■ PROBLEM TO SOLVE
Write out, exactly as they appear, only the lines running from the line with "Write part 2" to the final line of the listing; include both.

Scene modeling code data
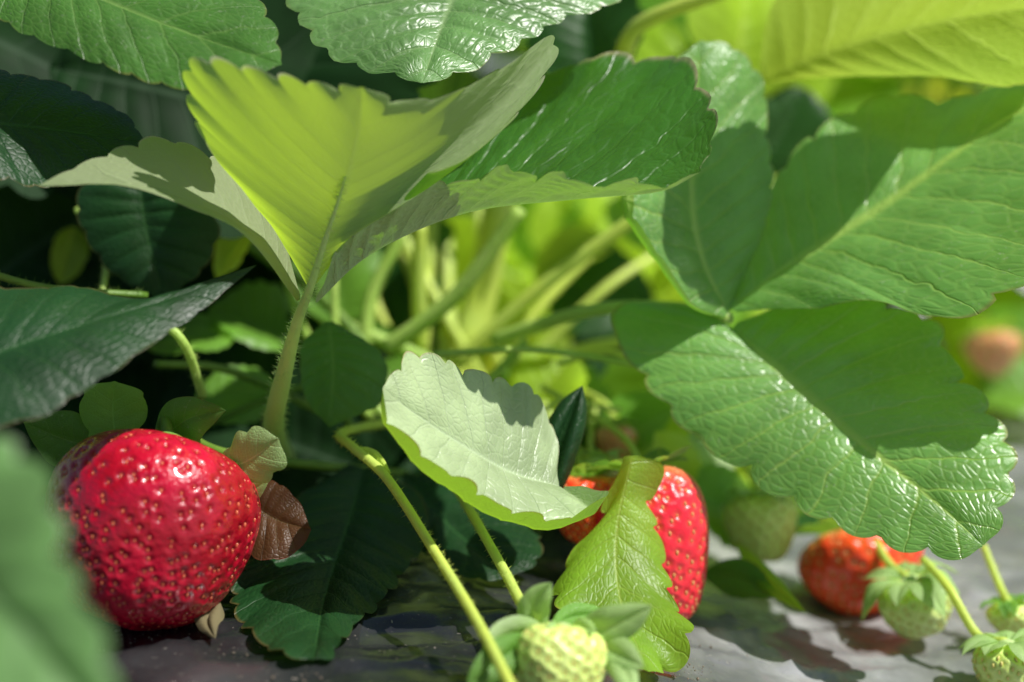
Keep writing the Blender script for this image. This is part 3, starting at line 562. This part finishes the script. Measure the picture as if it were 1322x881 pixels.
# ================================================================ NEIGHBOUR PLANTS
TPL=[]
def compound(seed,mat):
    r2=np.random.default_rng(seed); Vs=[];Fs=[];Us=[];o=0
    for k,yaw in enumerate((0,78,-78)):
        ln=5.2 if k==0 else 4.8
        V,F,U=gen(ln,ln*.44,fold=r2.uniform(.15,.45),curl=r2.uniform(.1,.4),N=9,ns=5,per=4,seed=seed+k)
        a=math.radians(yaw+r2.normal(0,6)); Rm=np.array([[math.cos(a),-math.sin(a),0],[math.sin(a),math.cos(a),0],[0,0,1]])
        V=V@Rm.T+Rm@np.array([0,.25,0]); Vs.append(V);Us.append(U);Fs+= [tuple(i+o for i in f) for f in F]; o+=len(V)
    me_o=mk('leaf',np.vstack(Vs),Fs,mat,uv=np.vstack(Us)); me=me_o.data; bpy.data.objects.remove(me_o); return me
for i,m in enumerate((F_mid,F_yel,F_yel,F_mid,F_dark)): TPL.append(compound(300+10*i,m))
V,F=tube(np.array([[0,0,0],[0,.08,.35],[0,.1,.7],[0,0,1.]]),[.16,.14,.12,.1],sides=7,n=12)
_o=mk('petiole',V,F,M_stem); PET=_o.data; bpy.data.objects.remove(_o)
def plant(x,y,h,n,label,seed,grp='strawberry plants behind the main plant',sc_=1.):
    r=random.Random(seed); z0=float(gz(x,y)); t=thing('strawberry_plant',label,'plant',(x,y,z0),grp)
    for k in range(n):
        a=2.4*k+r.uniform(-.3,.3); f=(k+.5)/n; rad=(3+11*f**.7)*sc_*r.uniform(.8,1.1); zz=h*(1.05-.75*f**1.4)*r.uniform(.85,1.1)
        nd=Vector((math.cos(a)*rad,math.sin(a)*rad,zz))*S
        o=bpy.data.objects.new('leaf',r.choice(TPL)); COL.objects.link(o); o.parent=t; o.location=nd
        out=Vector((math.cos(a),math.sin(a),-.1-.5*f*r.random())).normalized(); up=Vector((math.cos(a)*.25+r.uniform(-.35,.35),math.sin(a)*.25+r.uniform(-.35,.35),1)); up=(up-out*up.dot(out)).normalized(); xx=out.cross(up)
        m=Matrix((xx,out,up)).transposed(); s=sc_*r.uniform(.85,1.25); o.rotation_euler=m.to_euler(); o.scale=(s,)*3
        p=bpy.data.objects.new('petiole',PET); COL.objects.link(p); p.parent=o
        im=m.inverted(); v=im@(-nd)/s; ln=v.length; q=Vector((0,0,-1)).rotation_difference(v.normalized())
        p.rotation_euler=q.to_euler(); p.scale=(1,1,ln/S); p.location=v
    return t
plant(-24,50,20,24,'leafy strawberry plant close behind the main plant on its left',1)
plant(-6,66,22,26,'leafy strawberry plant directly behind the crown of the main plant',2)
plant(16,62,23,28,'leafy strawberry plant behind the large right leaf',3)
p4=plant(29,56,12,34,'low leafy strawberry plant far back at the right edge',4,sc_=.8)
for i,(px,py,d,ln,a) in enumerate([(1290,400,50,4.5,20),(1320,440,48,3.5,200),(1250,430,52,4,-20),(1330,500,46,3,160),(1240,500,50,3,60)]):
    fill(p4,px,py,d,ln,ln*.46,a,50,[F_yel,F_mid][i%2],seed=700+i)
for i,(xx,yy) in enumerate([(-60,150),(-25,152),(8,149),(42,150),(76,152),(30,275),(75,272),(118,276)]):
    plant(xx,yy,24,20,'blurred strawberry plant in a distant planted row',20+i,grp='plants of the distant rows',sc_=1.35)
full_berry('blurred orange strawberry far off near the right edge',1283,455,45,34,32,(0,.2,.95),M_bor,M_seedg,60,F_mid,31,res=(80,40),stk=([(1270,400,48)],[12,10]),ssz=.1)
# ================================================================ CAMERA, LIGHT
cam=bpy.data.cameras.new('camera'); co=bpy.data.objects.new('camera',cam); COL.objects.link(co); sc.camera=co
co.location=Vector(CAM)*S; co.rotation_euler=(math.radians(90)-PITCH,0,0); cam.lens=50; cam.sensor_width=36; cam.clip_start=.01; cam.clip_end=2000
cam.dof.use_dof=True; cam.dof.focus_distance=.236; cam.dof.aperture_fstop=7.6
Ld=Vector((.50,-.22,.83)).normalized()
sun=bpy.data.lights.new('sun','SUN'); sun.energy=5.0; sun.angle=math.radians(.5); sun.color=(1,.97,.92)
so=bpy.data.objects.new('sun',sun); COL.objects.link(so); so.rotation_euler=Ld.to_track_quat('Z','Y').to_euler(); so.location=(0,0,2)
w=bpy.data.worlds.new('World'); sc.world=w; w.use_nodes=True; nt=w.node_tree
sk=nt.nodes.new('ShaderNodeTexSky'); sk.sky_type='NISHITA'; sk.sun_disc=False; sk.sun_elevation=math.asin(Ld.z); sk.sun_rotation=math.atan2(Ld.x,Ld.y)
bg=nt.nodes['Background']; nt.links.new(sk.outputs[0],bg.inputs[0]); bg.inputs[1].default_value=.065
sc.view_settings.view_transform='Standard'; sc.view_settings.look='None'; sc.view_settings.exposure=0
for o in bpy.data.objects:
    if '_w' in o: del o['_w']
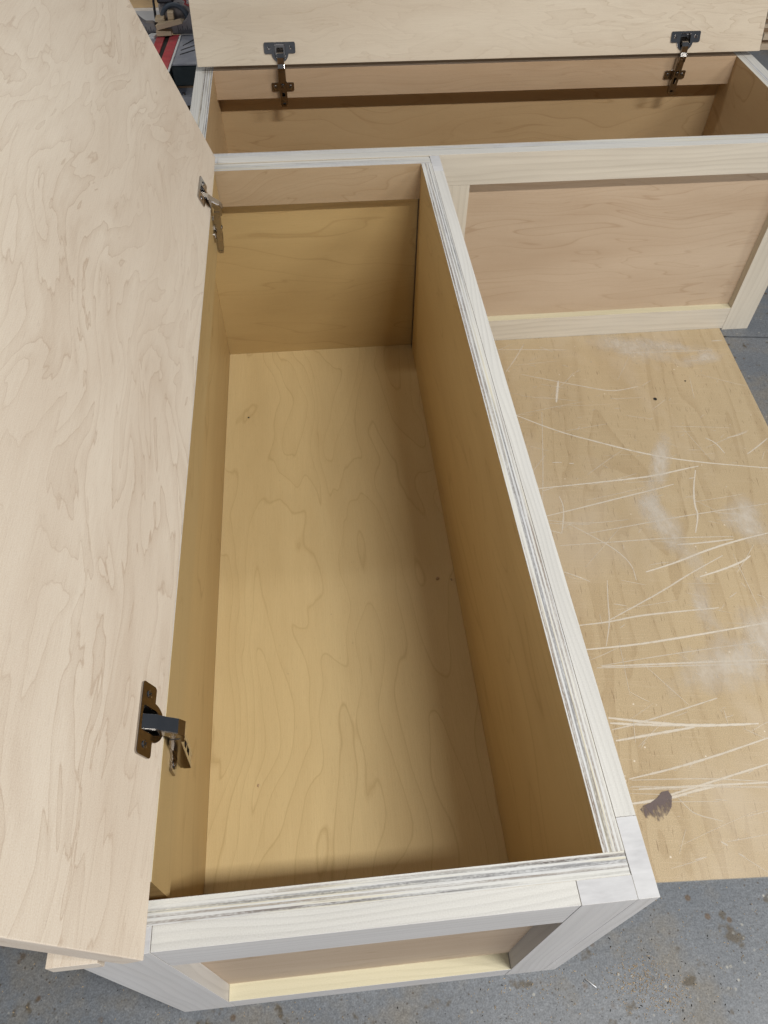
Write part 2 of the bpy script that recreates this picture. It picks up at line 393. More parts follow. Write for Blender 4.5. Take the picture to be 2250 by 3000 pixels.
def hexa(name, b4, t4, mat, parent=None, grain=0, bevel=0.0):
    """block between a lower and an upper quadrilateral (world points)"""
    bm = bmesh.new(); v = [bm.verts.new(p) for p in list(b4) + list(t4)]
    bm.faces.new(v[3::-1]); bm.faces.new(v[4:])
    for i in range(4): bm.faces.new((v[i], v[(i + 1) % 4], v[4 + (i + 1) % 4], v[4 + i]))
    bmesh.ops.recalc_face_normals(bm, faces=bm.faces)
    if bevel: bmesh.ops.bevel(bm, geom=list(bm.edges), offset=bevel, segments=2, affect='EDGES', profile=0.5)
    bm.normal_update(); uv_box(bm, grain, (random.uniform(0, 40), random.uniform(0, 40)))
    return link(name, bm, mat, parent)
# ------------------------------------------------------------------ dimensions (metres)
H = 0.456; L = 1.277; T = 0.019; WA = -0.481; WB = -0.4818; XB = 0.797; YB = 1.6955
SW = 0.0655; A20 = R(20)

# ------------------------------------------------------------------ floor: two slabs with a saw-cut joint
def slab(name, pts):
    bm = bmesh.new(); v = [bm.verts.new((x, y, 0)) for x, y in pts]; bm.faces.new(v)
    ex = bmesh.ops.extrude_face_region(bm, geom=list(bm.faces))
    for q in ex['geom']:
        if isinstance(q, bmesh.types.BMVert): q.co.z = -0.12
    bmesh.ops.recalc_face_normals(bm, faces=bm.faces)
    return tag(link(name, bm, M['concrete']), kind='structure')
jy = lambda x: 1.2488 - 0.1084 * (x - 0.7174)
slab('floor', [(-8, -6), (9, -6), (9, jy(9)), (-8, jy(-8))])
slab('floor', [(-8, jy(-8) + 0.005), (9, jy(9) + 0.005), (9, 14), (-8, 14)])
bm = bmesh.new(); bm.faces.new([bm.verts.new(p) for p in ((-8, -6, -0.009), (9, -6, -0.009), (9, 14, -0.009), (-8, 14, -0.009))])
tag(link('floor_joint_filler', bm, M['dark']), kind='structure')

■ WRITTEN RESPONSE
Write part 2 of the bpy script that recreates this picture. It picks up at line 393. More parts follow. Write for Blender 4.5. Take the picture to be 2250 by 3000 pixels.
def hexa(name, b4, t4, mat, parent=None, grain=0, bevel=0.0):
    """block between a lower and an upper quadrilateral (world points)"""
    bm = bmesh.new(); v = [bm.verts.new(p) for p in list(b4) + list(t4)]
    bm.faces.new(v[3::-1]); bm.faces.new(v[4:])
    for i in range(4): bm.faces.new((v[i], v[(i + 1) % 4], v[4 + (i + 1) % 4], v[4 + i]))
    bmesh.ops.recalc_face_normals(bm, faces=bm.faces)
    if bevel: bmesh.ops.bevel(bm, geom=list(bm.edges), offset=bevel, segments=2, affect='EDGES', profile=0.5)
    bm.normal_update(); uv_box(bm, grain, (random.uniform(0, 40), random.uniform(0, 40)))
    return link(name, bm, mat, parent)
# ------------------------------------------------------------------ dimensions (metres)
H = 0.456; L = 1.277; T = 0.019; WA = -0.481; WB = -0.4818; XB = 0.797; YB = 1.6955
SW = 0.0655; A20 = R(20)

# ------------------------------------------------------------------ floor: two slabs with a saw-cut joint
def slab(name, pts):
    bm = bmesh.new(); v = [bm.verts.new((x, y, 0)) for x, y in pts]; bm.faces.new(v)
    ex = bmesh.ops.extrude_face_region(bm, geom=list(bm.faces))
    for q in ex['geom']:
        if isinstance(q, bmesh.types.BMVert): q.co.z = -0.12
    bmesh.ops.recalc_face_normals(bm, faces=bm.faces)
    return tag(link(name, bm, M['concrete']), kind='structure')
jy = lambda x: 1.2488 - 0.1084 * (x - 0.7174)
slab('floor', [(-8, -6), (9, -6), (9, jy(9)), (-8, jy(-8))])
slab('floor', [(-8, jy(-8) + 0.005), (9, jy(9) + 0.005), (9, 14), (-8, 14)])
bm = bmesh.new(); bm.faces.new([bm.verts.new(p) for p in ((-8, -6, -0.009), (9, -6, -0.009), (9, 14, -0.009), (-8, 14, -0.009))])
tag(link('floor_joint_filler', bm, M['dark']), kind='structure')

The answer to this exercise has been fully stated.